Vietnam bets on submarines, reviving Viet Cong-style guile against a bigger adversary
Andrew Browne, Wall Street Journal1 April 2015
HANOI – To help vanquish a much stronger adversary, Viet Cong guerrillas fighting U.S. forces in the 1960s used an extensive network of tunnels on the outskirts of Saigon.
From deep underground, they launched surprise attacks. The booby-trapped networks withstood pummeling by B-52 bombers. U.S. Army scouts who wriggled inside spoke of descending into a “black echo.”
Now, faced with a new threat from China – this time at sea – Vietnam’s outgunned and outnumbered military is falling back on a similar tactic: It’s hiding underwater. Vietnam’s largest-ever arms purchase is a multibillion-dollar deal for six Russian submarines. The third arrived a few weeks ago, according to Vietnamese press reports. Superstealthy, the Kilo-class vessels are known in U.S. naval circles as “black holes.”

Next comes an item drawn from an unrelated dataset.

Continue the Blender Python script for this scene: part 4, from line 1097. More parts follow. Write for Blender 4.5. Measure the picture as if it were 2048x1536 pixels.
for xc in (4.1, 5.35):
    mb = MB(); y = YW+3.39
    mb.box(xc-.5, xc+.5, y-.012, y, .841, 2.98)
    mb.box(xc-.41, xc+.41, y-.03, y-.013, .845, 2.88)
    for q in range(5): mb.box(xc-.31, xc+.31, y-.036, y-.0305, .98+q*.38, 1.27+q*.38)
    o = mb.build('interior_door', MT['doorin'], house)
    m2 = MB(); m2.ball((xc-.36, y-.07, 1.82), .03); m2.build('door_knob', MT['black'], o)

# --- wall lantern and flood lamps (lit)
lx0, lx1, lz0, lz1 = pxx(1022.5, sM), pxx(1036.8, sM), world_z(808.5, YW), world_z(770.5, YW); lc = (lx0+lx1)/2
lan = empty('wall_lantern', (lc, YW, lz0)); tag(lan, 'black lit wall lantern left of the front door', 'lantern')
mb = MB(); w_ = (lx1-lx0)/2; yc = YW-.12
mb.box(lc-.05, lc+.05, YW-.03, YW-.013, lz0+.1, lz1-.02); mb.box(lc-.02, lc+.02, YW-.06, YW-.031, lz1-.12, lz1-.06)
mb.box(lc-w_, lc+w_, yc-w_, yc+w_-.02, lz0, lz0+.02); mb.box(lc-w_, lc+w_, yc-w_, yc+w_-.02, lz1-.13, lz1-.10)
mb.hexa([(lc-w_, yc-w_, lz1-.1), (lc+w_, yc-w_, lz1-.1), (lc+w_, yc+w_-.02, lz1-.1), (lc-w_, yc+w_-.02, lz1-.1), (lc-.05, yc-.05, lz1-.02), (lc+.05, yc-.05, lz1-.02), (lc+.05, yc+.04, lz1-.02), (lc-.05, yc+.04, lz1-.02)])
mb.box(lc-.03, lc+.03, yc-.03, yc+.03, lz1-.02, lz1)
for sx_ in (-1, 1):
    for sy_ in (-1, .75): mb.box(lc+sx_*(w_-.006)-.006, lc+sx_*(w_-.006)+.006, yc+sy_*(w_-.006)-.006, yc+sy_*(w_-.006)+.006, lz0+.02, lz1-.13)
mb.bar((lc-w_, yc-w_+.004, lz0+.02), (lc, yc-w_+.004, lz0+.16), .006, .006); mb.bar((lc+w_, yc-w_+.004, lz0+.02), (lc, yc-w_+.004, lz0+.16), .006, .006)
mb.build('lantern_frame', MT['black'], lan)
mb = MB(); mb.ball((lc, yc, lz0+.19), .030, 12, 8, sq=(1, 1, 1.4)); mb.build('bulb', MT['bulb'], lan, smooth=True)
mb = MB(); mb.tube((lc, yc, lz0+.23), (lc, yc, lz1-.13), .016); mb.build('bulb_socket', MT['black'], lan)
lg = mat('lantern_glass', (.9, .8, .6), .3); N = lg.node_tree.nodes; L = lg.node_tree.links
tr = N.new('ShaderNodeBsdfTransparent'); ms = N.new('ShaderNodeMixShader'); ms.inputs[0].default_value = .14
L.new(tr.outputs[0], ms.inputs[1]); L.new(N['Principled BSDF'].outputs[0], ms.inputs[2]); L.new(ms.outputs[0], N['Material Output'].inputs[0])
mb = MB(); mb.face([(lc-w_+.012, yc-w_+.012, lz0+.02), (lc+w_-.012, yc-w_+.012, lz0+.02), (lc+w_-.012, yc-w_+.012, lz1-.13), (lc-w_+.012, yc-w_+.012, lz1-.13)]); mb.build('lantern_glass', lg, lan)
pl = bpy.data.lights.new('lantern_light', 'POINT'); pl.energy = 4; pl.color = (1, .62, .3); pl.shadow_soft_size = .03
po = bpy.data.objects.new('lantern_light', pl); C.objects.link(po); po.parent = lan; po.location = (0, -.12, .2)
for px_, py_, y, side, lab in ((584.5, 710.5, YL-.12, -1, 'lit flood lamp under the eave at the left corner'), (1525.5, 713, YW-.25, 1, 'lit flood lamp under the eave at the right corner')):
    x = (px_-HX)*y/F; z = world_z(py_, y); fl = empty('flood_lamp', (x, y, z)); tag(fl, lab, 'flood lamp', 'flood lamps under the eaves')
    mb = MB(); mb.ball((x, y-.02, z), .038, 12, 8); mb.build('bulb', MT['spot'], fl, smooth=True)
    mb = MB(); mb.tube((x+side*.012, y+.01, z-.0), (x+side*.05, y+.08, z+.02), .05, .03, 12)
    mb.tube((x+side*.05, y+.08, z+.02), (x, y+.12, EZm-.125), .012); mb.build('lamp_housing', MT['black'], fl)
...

The subs, like the Viet Cong tunnels, are a prime example of asymmetrical warfare: They allow a weaker force to create uncertainty in the mind of a powerful opponent.
Vietnam’s submarine deal illustrates how countries in the region with no hope of matching China’s military power are looking for alternative ways to counter Beijing’s territorial ambitions, adding a new and unpredictable dimension to tensions over the South China Sea.
Subs prowling through shallow channels, in the hands of competing navies with little experience handling the complex systems, increases the risk for accidental encounters that could quickly escalate to suck in the U.S. and other major powers.
Chinese President Xi Jinping speaks in visionary terms about a “community of shared interests” in Asia-Pacific. At a regional forum on Saturday, he pledged to “jointly build a regional order that is more favorable to Asia and the world.”
But the South China Sea is a cauldron. China’s own newly constructed nuclear-submarine base on the island of Hainan gazes directly out over a stretch of sea reaching all the way to Indonesia that China increasingly regards as its maritime backyard.
For coastal states such as Vietnam and Malaysia and island nations like Indonesia, subs are among the most effective way to even the odds against China’s might. All feel threatened, but none are strong enough to go toe-to-toe against China’s military.
The Kilo-class subs will give Vietnam a “modest but potent” answer to Chinese naval intimidation, writes Carl Thayer, emeritus professor at the Australian Defence Force Academy.
Elsewhere in East Asia, South Korea and Japan also have formidable submarine forces. Australia plans to spend 50 billion Australian dollars (about U.S. $40 billion) on powerful new subs. The Philippines, Thailand and Myanmar are thinking of acquisitions. All this makes for an increasingly crowded seabed.
With subs, though, all it takes is one, lurking unseen, to alter the military equation.
Finding and destroying them is hard, and their attacks on shipping are almost always devastating. It is this combination that makes them so destabilizing. When subs are identified, ship commanders must make rapid life-or-death decisions on whether to shoot and risk an international conflict.
Moreover, this silent contest is now playing out in the depths of the world’s busiest sea lanes.
More than half of the world’s annual merchant-fleet tonnage passes through the South China Sea. It links the Western Pacific with the Indian Ocean; whoever controls it will have a tight grip on the global economy.
Vietnam, with its long coastline, is at the very heart of what has become a geopolitical struggle. Although its military is the most powerful in the 10-member Association of Southeast Asian Nations, it is also uniquely susceptible to pressure from Beijing: No Vietnamese leader can afford to get on the wrong side of China, especially not as Vietnam is becoming increasingly dependent on manufacturing work flooding in from China to take advantage of lower wages.
This is why, say military analysts in Hanoi, a crisis last May triggered by the arrival of a giant Chinese oil-drilling
rig in waters both countries claim has now been smoothed over.
But Vietnam’s vulnerability is also what draws in the great powers. It was no coincidence that Hillary Clinton, then the U.S. secretary of state, used a meeting on Asian security in Hanoi in 2010 to declare that a peaceful resolution of the South China Sea disputes was in America’s “national interest.”
That is also why the major powers are rallying around Vietnam’s submarine program. India is training Vietnam’s submariners; Japanese doctors are providing expertise on treating decompression sickness; America, having eased a ban on lethal-weapons sales to Vietnam, is offering to help enhance its maritime intelligence, which will make the submarines more effective.
America’s rationale for going to war in Vietnam in the last century was the “domino theory” – the idea that if Vietnam fell to communism its neighbors would follow. A similar logic drives the desire of the great powers to beef up Vietnam’s defenses, say regional defense analysts. If Hanoi disappears entirely into China’s orbit, the thinking goes, countering Beijing in the South China Sea will be that much harder.
Vietnam, though, knows it can’t count on America or any other nation for help if conflict with China breaks out. That’s a big reason it’s buying subs. As during its war with America, it knows its best defense lies in stealth and guile, which adds risk in already treacherous waters.